Although the court ordered joint physical custody, Mary has not seen her children because her ex-husband refused to abide by the visitation schedule. Mary was ordered to pay child support; however, she did not have the financial resources to make those payments. Eventually, Mary was charged with a child support misdemeanor.

This past year Mary’s child support issues were resolved thanks to a new pilot program aimed at helping struggling parents faced with non-support criminal charges. The program, “Helping Parents Help Children,” is a collaboration among Legal Services of Southern Missouri and the Missouri State Public Defenders Office. To date, six men and three women have been referred to the program. The pilot project focuses on non-support criminal cases in Barry, Christian, Dade, Greene, Lawrence, Stone and Taney Counties. More times than not, the Public Defenders’ clients had no criminal history, nor contact with the criminal system other than through their inability to pay child support. Typically the clients were employed full-time, but did not make enough money to pay multiple child support orders. A child support modification may have been a solution, but they often were not eligible for a modification via the Family Support Division within the Missouri Department of Social Services for two or three years, and to hire a private attorney was not economically feasible. Even though the child support order should be modified, the arrearage continued to increase.

“We are honored to partner with the Missouri Public Defenders on this project. Our goal is to help these people put their life on a different course,” said Douglas B. Kays, executive director of Legal Services of Southern Missouri. “Both of our agencies struggle with financial and human resources in meeting the needs of our clients. Through this partnership, we are able to resolve the child support civil case which resolves the criminal case,” added Mr. Kays.

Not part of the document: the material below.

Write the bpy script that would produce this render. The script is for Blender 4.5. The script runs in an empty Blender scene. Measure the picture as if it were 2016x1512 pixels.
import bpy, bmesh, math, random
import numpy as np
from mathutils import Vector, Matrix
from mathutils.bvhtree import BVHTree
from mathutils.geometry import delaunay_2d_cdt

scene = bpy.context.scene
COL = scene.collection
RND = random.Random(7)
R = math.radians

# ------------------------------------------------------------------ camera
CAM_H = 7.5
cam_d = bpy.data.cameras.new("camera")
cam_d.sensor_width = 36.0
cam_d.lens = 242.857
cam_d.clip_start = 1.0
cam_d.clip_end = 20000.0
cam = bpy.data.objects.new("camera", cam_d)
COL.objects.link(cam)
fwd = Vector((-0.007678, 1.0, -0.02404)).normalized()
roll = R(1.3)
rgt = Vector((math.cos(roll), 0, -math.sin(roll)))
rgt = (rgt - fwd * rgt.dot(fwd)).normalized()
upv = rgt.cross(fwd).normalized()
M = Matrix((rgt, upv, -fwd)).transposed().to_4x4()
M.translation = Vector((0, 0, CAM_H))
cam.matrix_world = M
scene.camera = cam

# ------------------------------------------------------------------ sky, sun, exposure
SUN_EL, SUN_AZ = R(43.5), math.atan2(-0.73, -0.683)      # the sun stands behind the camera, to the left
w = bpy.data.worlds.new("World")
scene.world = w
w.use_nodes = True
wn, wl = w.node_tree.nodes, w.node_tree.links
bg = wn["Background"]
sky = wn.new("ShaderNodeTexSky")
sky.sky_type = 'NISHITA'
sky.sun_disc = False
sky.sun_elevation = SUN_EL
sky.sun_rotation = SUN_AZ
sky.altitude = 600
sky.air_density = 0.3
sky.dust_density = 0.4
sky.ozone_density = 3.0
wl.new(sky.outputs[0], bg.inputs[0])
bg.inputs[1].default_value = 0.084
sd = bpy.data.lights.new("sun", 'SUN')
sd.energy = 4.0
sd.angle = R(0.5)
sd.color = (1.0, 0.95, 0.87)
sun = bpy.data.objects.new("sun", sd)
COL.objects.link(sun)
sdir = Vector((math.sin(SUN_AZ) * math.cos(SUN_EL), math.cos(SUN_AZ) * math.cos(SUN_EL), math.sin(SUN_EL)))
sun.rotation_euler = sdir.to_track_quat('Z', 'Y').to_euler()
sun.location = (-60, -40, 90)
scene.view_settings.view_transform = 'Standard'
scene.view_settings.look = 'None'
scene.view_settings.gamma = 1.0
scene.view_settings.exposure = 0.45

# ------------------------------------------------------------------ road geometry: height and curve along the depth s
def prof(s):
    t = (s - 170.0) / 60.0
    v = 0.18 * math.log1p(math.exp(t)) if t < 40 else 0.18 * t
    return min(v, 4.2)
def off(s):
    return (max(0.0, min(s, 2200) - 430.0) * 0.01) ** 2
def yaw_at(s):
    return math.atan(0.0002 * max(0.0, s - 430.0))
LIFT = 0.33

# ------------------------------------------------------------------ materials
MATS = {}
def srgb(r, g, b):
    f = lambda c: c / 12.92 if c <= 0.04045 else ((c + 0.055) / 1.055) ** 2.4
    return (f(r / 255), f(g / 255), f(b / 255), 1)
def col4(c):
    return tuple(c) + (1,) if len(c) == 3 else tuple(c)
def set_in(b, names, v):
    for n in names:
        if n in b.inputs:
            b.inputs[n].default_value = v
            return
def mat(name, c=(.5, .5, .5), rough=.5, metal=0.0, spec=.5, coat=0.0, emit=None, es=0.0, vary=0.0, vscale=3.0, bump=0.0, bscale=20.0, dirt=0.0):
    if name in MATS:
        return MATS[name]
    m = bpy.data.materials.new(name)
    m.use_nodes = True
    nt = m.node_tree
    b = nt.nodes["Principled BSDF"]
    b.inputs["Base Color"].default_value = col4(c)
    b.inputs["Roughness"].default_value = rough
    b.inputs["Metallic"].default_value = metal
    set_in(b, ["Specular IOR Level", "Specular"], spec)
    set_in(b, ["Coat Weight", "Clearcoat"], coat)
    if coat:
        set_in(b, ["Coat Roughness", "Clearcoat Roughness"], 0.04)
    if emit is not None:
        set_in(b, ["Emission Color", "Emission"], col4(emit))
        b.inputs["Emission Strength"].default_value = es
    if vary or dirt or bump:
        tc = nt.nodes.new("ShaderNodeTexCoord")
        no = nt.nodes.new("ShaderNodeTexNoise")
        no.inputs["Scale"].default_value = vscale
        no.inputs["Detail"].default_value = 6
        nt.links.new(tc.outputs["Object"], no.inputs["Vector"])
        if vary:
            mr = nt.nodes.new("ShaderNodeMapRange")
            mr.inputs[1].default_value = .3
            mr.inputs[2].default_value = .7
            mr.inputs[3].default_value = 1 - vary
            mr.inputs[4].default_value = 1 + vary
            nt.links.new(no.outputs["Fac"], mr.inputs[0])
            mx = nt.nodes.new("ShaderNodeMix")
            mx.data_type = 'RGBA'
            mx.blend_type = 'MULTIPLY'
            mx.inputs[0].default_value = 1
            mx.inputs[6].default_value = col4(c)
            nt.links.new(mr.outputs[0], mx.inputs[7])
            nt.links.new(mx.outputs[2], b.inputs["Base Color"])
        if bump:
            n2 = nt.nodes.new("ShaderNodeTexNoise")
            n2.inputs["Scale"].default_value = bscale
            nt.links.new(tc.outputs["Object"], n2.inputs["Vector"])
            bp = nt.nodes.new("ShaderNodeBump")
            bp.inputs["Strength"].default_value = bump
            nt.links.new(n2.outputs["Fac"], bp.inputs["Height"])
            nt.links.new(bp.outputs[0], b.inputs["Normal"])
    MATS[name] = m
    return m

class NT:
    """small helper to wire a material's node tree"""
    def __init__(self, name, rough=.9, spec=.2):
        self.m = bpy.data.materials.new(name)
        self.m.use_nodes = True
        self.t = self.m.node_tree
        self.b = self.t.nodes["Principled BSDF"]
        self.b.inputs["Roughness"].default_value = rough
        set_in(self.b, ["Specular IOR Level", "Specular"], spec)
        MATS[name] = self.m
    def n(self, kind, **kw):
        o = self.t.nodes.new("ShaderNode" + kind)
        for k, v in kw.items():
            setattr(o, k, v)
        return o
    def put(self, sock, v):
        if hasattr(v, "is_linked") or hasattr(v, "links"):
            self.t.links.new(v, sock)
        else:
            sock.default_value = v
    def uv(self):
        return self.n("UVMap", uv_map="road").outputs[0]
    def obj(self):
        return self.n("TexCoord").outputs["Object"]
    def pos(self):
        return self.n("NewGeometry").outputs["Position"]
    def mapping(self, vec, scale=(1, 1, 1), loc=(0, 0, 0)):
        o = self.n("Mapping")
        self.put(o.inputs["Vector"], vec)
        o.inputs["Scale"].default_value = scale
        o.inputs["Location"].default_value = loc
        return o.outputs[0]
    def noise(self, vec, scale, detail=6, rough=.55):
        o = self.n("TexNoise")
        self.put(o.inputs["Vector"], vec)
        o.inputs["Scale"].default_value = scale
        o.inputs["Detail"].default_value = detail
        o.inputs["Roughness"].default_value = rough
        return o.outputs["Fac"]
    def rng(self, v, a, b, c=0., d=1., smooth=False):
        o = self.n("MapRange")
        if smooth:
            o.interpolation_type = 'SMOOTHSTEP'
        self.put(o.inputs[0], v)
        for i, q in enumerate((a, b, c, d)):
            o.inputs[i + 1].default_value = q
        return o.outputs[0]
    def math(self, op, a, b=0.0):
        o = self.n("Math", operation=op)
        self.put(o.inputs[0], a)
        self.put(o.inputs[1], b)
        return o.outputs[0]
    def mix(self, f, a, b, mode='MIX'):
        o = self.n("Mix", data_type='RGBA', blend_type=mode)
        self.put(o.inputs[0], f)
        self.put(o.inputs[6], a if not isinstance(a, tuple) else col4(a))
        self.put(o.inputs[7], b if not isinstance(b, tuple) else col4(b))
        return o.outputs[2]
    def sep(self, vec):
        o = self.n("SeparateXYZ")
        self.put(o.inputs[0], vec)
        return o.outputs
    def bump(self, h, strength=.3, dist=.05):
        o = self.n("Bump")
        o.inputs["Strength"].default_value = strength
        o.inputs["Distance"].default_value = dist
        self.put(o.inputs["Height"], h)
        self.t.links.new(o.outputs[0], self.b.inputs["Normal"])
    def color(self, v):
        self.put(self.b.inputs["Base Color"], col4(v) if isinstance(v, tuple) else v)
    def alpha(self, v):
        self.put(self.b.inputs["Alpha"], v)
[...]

The Helping Parents Help Children pilot project covers the 31st, 38th, and 39th judicial circuits plus Dade County. The project is utilizing members of Legal Services of Southern Missouri’s pro bono panel to handle these cases free of charge. To qualify for this project the applicant must not have significant felony criminal record nor prior history of criminal or civil contempt issues involving child support arrearages; the applicant must have a valid reason for non-payment of child support such as disability; job loss through no fault of the payor; severe health issues of payor or an immediate family member; default judgment involving special circumstances; the child(ren) at issue are now in payor’s custody or are emancipated; has a valid reason and is a victim of a natural disaster like a tornado or earthquake; and Family Support Division modification is not an option. All referrals to the Helping Parents Help Children must come from the Missouri Public Defender system or a Prosecuting Attorney.

“We are looking at individuals with civil issues, which if addressed, would resolve their criminal case,” said Kays. “These individuals cannot afford to retain an attorney to address their family law cases and that is where Legal Services can help. To date, under this project we have placed three cases with area attorneys working pro bono,” added Kays.

“We see this project as a win for all involved. By resolving these cases it helps the courts from being bogged down with child support contempt issues. It helps lessen the caseload for the Public Defender system. It helps protect the client and his/her ability to be hired for certain jobs which would not be an option with a criminal record. It helps Legal Services of Southern Missouri further its mission in providing civil legal aid to the poor,” noted Kays.